## [What you need to do]
Write out exactly the lines from the line with "Recreate this scene" through the line with "nt = W.node_tree; nt.nodes.clear()", both ends included, and no other line.

## [Exercise materials]

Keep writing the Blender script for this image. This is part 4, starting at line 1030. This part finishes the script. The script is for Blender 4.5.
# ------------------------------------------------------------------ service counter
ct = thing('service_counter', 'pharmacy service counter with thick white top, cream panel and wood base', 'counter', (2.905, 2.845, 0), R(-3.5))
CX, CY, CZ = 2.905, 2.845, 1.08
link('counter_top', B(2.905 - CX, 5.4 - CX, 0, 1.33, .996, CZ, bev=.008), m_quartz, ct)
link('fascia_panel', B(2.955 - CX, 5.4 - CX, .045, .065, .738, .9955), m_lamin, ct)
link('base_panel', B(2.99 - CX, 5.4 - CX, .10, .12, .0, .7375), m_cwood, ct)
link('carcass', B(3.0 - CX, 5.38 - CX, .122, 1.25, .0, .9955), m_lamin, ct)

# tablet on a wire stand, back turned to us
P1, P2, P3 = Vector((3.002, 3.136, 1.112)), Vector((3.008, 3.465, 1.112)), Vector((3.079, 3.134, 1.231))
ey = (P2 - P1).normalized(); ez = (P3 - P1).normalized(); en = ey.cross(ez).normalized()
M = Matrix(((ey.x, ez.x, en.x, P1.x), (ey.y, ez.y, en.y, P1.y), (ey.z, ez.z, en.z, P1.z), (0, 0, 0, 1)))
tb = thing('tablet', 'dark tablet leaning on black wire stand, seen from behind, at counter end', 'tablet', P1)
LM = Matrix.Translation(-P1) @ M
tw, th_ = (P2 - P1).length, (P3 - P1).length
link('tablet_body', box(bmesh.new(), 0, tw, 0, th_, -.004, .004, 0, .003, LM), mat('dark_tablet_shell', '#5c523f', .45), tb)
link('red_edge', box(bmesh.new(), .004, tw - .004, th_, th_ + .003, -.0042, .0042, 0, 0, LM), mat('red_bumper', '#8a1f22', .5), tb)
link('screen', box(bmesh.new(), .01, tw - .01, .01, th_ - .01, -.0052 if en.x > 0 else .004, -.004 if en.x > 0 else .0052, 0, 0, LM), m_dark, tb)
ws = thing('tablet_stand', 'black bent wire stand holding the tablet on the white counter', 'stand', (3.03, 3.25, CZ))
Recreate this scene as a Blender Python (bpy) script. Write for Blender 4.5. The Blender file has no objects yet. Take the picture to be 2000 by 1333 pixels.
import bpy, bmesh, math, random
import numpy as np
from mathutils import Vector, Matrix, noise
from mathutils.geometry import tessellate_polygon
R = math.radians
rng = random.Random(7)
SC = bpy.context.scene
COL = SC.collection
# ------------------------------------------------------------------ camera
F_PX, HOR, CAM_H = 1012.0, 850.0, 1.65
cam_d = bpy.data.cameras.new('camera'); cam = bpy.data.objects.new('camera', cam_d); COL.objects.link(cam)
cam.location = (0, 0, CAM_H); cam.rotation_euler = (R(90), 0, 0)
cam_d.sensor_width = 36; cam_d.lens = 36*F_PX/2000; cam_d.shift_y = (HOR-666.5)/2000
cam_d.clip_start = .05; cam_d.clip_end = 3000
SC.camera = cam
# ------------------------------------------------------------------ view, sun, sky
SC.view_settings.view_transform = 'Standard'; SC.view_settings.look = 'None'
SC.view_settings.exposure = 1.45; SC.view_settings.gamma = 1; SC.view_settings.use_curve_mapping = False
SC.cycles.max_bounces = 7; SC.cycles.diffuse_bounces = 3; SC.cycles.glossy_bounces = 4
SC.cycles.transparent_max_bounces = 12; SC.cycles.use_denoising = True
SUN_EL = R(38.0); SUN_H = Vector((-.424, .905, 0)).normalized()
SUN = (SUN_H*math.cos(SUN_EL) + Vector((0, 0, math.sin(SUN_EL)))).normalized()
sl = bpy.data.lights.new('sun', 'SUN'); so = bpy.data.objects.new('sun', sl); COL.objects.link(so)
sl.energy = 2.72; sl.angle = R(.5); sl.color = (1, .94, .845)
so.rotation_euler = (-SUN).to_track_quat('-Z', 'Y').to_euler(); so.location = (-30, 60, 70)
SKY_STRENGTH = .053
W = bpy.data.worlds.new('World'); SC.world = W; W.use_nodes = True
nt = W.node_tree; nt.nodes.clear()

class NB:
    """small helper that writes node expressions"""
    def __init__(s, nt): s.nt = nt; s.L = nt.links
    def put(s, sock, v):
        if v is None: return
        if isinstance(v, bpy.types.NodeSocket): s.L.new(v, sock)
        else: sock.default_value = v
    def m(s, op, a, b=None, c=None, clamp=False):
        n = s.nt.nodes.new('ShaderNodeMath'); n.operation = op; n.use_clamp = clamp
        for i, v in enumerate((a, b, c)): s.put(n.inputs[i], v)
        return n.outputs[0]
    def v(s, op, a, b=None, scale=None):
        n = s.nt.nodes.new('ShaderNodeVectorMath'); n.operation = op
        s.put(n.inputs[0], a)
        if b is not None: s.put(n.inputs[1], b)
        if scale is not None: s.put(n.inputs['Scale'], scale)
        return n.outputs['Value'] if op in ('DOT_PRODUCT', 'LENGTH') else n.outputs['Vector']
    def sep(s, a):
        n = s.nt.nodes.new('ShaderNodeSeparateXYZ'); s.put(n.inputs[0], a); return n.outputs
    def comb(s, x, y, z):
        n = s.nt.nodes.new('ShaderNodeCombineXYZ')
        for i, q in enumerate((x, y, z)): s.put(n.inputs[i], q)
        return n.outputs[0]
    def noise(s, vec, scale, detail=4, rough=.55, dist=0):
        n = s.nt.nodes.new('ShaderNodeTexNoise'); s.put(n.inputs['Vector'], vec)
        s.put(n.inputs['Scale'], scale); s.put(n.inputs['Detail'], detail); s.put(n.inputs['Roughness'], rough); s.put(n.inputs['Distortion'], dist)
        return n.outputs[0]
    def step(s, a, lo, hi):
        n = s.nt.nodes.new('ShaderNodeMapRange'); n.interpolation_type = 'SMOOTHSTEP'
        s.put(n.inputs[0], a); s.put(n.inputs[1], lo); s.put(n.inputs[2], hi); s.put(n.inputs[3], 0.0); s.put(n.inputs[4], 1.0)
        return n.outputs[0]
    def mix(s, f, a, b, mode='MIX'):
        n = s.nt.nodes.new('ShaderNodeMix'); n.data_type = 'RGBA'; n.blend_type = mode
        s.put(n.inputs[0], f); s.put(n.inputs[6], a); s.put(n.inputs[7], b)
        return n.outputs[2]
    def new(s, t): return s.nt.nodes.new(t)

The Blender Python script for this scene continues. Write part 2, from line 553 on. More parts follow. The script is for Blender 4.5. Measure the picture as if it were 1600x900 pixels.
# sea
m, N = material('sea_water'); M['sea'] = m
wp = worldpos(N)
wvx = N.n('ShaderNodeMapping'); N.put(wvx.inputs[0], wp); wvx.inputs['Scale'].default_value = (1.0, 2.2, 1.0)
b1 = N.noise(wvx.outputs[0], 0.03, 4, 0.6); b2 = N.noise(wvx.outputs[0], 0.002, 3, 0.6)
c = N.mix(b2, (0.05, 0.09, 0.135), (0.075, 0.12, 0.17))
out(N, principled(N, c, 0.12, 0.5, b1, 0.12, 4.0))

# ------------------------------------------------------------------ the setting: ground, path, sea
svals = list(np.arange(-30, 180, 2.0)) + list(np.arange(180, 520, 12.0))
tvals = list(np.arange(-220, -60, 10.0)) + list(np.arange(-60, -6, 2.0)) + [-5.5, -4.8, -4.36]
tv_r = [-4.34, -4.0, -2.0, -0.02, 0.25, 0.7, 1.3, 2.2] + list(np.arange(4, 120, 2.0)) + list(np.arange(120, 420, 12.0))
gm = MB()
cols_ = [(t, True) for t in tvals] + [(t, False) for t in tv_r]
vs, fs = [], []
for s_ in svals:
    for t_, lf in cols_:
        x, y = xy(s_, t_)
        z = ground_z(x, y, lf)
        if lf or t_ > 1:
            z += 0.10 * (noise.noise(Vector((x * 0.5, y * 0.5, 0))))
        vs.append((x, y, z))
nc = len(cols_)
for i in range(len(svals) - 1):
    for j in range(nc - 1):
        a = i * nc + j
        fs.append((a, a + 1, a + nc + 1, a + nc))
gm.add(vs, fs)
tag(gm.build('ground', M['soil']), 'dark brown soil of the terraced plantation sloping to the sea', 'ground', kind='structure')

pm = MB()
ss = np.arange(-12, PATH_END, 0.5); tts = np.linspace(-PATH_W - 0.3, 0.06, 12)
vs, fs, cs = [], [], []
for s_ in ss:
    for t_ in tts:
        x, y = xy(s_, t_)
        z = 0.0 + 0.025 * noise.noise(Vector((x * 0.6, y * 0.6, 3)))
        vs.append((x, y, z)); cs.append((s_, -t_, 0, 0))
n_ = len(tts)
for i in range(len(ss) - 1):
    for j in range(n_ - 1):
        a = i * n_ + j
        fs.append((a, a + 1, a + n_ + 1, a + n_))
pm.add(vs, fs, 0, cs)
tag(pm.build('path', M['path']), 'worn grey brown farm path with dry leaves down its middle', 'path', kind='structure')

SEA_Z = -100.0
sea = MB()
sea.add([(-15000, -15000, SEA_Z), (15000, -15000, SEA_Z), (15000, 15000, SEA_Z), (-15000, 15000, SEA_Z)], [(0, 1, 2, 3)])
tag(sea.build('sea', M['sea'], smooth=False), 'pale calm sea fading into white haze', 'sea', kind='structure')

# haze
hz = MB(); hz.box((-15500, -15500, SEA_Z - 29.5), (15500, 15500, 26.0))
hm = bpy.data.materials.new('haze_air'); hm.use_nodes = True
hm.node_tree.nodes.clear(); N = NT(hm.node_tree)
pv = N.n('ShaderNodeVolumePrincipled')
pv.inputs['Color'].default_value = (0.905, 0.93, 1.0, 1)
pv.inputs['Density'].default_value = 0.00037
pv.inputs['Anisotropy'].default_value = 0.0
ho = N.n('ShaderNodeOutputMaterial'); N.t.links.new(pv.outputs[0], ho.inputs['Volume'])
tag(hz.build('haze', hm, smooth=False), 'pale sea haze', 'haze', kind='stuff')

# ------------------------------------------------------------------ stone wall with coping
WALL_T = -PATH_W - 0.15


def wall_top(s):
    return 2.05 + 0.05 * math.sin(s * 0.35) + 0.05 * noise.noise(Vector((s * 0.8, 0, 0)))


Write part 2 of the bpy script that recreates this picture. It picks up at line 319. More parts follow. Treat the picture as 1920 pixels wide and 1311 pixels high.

## [Output below]
Recreate this scene as a Blender Python (bpy) script. Write for Blender 4.5. The Blender file has no objects yet. Take the picture to be 2000 by 1333 pixels.
import bpy, bmesh, math, random
import numpy as np
from mathutils import Vector, Matrix, noise
from mathutils.geometry import tessellate_polygon
R = math.radians
rng = random.Random(7)
SC = bpy.context.scene
COL = SC.collection
# ------------------------------------------------------------------ camera
F_PX, HOR, CAM_H = 1012.0, 850.0, 1.65
cam_d = bpy.data.cameras.new('camera'); cam = bpy.data.objects.new('camera', cam_d); COL.objects.link(cam)
cam.location = (0, 0, CAM_H); cam.rotation_euler = (R(90), 0, 0)
cam_d.sensor_width = 36; cam_d.lens = 36*F_PX/2000; cam_d.shift_y = (HOR-666.5)/2000
cam_d.clip_start = .05; cam_d.clip_end = 3000
SC.camera = cam
# ------------------------------------------------------------------ view, sun, sky
SC.view_settings.view_transform = 'Standard'; SC.view_settings.look = 'None'
SC.view_settings.exposure = 1.45; SC.view_settings.gamma = 1; SC.view_settings.use_curve_mapping = False
SC.cycles.max_bounces = 7; SC.cycles.diffuse_bounces = 3; SC.cycles.glossy_bounces = 4
SC.cycles.transparent_max_bounces = 12; SC.cycles.use_denoising = True
SUN_EL = R(38.0); SUN_H = Vector((-.424, .905, 0)).normalized()
SUN = (SUN_H*math.cos(SUN_EL) + Vector((0, 0, math.sin(SUN_EL)))).normalized()
sl = bpy.data.lights.new('sun', 'SUN'); so = bpy.data.objects.new('sun', sl); COL.objects.link(so)
sl.energy = 2.72; sl.angle = R(.5); sl.color = (1, .94, .845)
so.rotation_euler = (-SUN).to_track_quat('-Z', 'Y').to_euler(); so.location = (-30, 60, 70)
SKY_STRENGTH = .053
W = bpy.data.worlds.new('World'); SC.world = W; W.use_nodes = True
nt = W.node_tree; nt.nodes.clear()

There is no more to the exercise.